◆ **Direction**
Only the lines from the line containing "Keep writing the" through the final line of the entries should be printed, exactly as given, with the pictures left out.

◆ **Data listing**
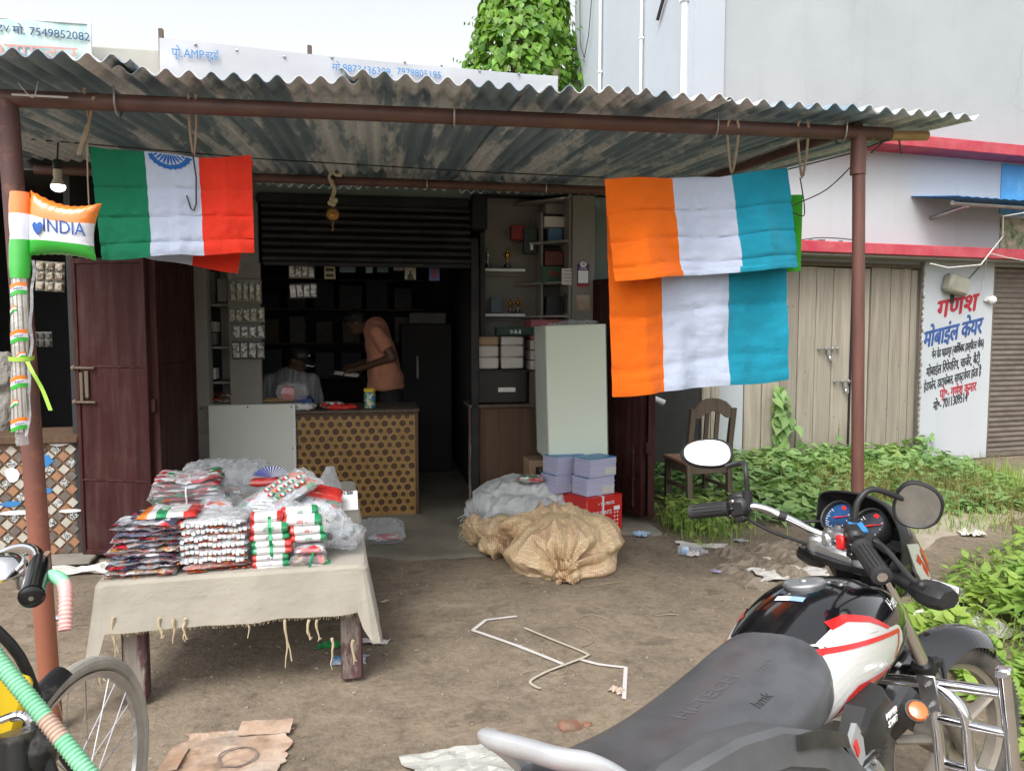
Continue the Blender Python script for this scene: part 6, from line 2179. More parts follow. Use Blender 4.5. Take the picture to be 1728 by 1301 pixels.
hang_sheet('lowest card of silver blister packs on the left inside wall',391,576,447,606,.03,1,4,M['black'],slv_)
card('poster','faded poster with drawn fruit and tools on the left inside wall','poster',395,443,440,470,.045,dk('poster grey',(.2,.19,.16)),.004)
for k,(a_,b_,c_,d_,mm) in enumerate(((343,455,354,512,'paper_white'),(354,458,364,512,'plaster'),(344,543,366,560,'paper_white'),(344,562,364,582,'plaster'),(344,588,355,640,'cardboard_pale'),(356,622,365,640,'white'),(366,470,384,510,'plaster'))):
 card('stock_box',('tall pale box','narrow grey box','flat white box','flat grey box','upright cream box','small white box','broad grey box')[k]+(' high' if k in (0,1,6) else ' low')+' on the left shelf behind the door post','box',a_,b_,c_,d_,.30-.02*k,mm,.12)
sf=thing('left_shelf','narrow grey shelf rack between the door post and the packet cards','shelf',S.o,S.a)
for py in (514,584,642):
 z=S.at(365,py,.3)[1]
 mb=MB(); bx(mb,-1.135,-.93,.14,.5,z-.02,z,.002); mb.build('shelf_board',M['plaster'],sf)
mb=MB(); bx(mb,-1.135,-.93,.5,.52,.9,2.6); mb.build('shelf_back',M['plaster'],sf)
hang_sheet('upper strip of four white sachets hanging inside the shutter',487,446,531,470,.25,1,4,crd,wh_,'sachet_strip')
hang_sheet('lower strip of four white sachets hanging inside the shutter',489,478,536,504,.25,1,4,M['black'],wh_,'sachet_strip',-.05)
for k,(a_,b_,c_,d_,cc,lab) in enumerate(((547,447,566,471,(.40,.38,.22),'yellowish printed card hanging under the shutter'),(573,449,600,460,(.10,.16,.2),'wide bluish card at the shutter edge'),(617,447,629,461,(.2,.28,.33),'slim pale blue card at the shutter edge'),(636,447,655,460,(.10,.16,.2),'dark blue card pair at the shutter edge'),(664,447,681,457,(.28,.3,.3),'small grey card tilted at the shutter edge'),(683,448,702,472,(.45,.43,.36),'cream card with a dark figure hanging under the shutter'),(724,448,742,474,(.10,.15,.35),'blue card with red shapes hanging under the shutter'))):
 t=card('hanging_card',lab,'card',a_,b_,c_,d_,.2,dk('card %d'%k,cc),.004,'card_face','cards hanging under the shutter')
 w_,h_=t['w'],t['h']
 mb=MB()
 if k==0:
  for q in range(2):
   bx(mb,-w_*.35,w_*.35,-.003,-.001,h_*(.14+.4*q),h_*(.34+.4*q))
  mb.build('print',M['black'],t)
 if k==5:
  mb.prism([(-w_*.3,0),(w_*.3,0),(w_*.2,h_*.3),(w_*.06,h_*.42),(w_*.1,h_*.6),(-w_*.1,h_*.6),(-w_*.06,h_*.42),(-w_*.25,h_*.3)],.002,(0,-.001,.002),Matrix.Rotation(R(90),3,'X')); mb.build('print',M['black'],t)
 if k==6:
  for q in range(3):
   mb.box((0,-.002,h_*(.25+.22*q)),(w_*.6,.002,h_*.1),Matrix.Rotation(R(-25),3,'Y'))
  mb.build('print',M['sign_red'],t)
bk_=thing('back_shelf','dark shelves of stock along the rear wall of the shop','shelf',S.o,S.a)
for z in (1.0,1.4,1.8,2.15):
 mb=MB(); bx(mb,-1.2,.75,2.75,3.15,z,z+.025); mb.build('shelf_board',M['wood_dark'],bk_)
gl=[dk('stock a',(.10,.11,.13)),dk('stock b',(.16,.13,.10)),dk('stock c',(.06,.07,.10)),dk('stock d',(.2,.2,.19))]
k=0
ww_=('wide','narrow','squat','tall','short','bulky','slim','small')
hh_=('leftmost','second from left','centre left','central','centre right','rightmost')
for j,z in enumerate((1.025,1.425,1.825)):
 for i in range(6):
  u=-1.05+i*.31
  w_,h_=r7.uniform(.18,.28),r7.uniform(.18,.33)
  t=thing('stock_carton','dim stock carton, %s on the %s rear shelf'%(hh_[i],('lower','middle','upper')[j]),'box',S.w(u,2.78,z),S.a,'dim cartons on the rear shelves')
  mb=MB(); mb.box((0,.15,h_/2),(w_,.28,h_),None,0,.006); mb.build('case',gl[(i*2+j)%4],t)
  k+=1
t=thing('dark_fridge','dark upright cupboard with a bright steel handle at the back right','cupboard',S.w(.72,1.9,0),S.a)
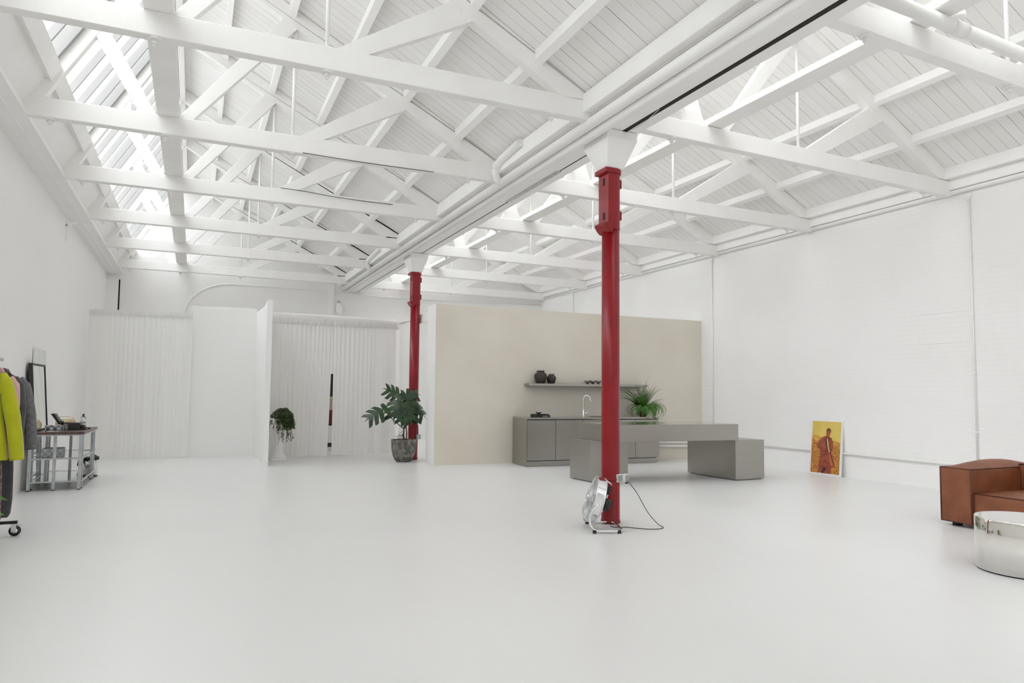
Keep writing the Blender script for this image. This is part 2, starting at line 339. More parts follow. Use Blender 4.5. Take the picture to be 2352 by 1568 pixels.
# roof slopes (ceiling)
def slope(name,f,off,x0,x1,th,mi,ymin=YF,ymax=YB):
    b=MB(); p=[(x0,f(x0)+off),(x1,f(x1)+off),(x1,f(x1)+off+th),(x0,f(x0)+off+th)]
    b.prism([(x,ymin,z) for x,z in p],[(x,ymax,z) for x,z in p]); return struct(b.build(name,M[mi]))
slope('ceiling_left_slope',rl,.255,AL-.02,4.10,.05,'boards')
slope('ceiling_right_slope',rr,.255,AR-.02,XR+.3,.05,'boards')
slope('ceiling_left_eaves',sl,.20,-1.98,-1.66,.06,'timber')
b=MB(); b.box(XL-.3,-1.93,YF,YB,4.62,4.68); struct(b.build('ceiling_left_flat',M['timber']))
# gutter sole between the bays and outer cheek
b=MB(); b.box(3.98,4.74,YF,YB,4.86,4.90); b.prism([(4.62,YF,4.86),(4.74,YF,4.86),(4.86,YF,5.42),(4.74,YF,5.42)],[(4.62,YB,4.86),(4.74,YB,4.86),(4.86,YB,5.42),(4.74,YB,5.42)]); struct(b.build('ceiling_gutter_sole',M['timber']))

# purlins
def purlin(bay,x,f,w,label,wd=.085,z0=.14,ht=.115):
    b=MB(); z=f(x); b.hexa([(x-wd/2,YF,f(x-wd/2)+z0),(x+wd/2,YF,f(x+wd/2)+z0),(x+wd/2,YB,f(x+wd/2)+z0),(x-wd/2,YB,f(x-wd/2)+z0)],
        [(x-wd/2,YF,f(x-wd/2)+z0+ht),(x+wd/2,YF,f(x+wd/2)+z0+ht),(x+wd/2,YB,f(x+wd/2)+z0+ht),(x-wd/2,YB,f(x-wd/2)+z0+ht)])
    o=b.build('purlin',M['timber'],None,.004,1); tag(o,label,'purlin','purlins under the '+w+' boarded slope')
order=['lowest, beside the valley','second up from the valley','middle of the five','second down from the ridge','topmost, just under the ridge']
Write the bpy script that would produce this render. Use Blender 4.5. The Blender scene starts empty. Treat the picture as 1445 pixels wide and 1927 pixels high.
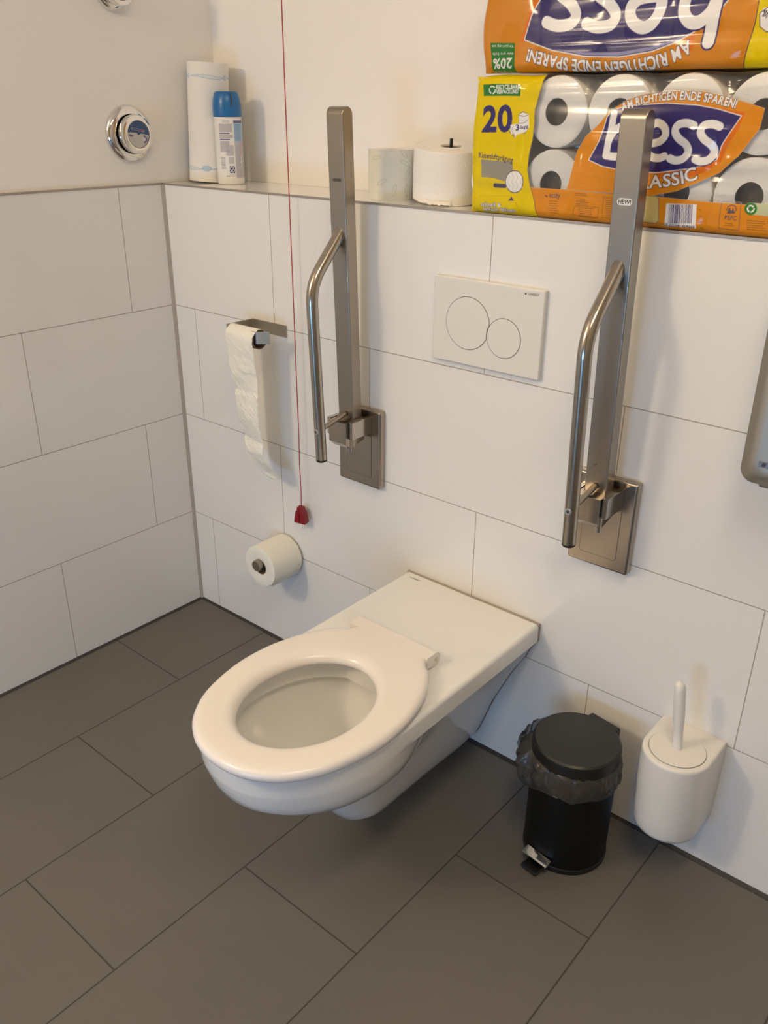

◆ **Exercise result**
Keep writing the Blender script for this image. This is part 2, starting at line 339. More parts follow. Use Blender 4.5. Take the picture to be 2352 by 1568 pixels.
# roof slopes (ceiling)
def slope(name,f,off,x0,x1,th,mi,ymin=YF,ymax=YB):
    b=MB(); p=[(x0,f(x0)+off),(x1,f(x1)+off),(x1,f(x1)+off+th),(x0,f(x0)+off+th)]
    b.prism([(x,ymin,z) for x,z in p],[(x,ymax,z) for x,z in p]); return struct(b.build(name,M[mi]))
slope('ceiling_left_slope',rl,.255,AL-.02,4.10,.05,'boards')
slope('ceiling_right_slope',rr,.255,AR-.02,XR+.3,.05,'boards')
slope('ceiling_left_eaves',sl,.20,-1.98,-1.66,.06,'timber')
b=MB(); b.box(XL-.3,-1.93,YF,YB,4.62,4.68); struct(b.build('ceiling_left_flat',M['timber']))
# gutter sole between the bays and outer cheek
b=MB(); b.box(3.98,4.74,YF,YB,4.86,4.90); b.prism([(4.62,YF,4.86),(4.74,YF,4.86),(4.86,YF,5.42),(4.74,YF,5.42)],[(4.62,YB,4.86),(4.74,YB,4.86),(4.86,YB,5.42),(4.74,YB,5.42)]); struct(b.build('ceiling_gutter_sole',M['timber']))

# purlins
def purlin(bay,x,f,w,label,wd=.085,z0=.14,ht=.115):
    b=MB(); z=f(x); b.hexa([(x-wd/2,YF,f(x-wd/2)+z0),(x+wd/2,YF,f(x+wd/2)+z0),(x+wd/2,YB,f(x+wd/2)+z0),(x-wd/2,YB,f(x-wd/2)+z0)],
        [(x-wd/2,YF,f(x-wd/2)+z0+ht),(x+wd/2,YF,f(x+wd/2)+z0+ht),(x+wd/2,YB,f(x+wd/2)+z0+ht),(x-wd/2,YB,f(x-wd/2)+z0+ht)])
    o=b.build('purlin',M['timber'],None,.004,1); tag(o,label,'purlin','purlins under the '+w+' boarded slope')
order=['lowest, beside the valley','second up from the valley','middle of the five','second down from the ridge','topmost, just under the ridge']
Write the bpy script that would produce this render. Use Blender 4.5. The Blender scene starts empty. Treat the picture as 1445 pixels wide and 1927 pixels high.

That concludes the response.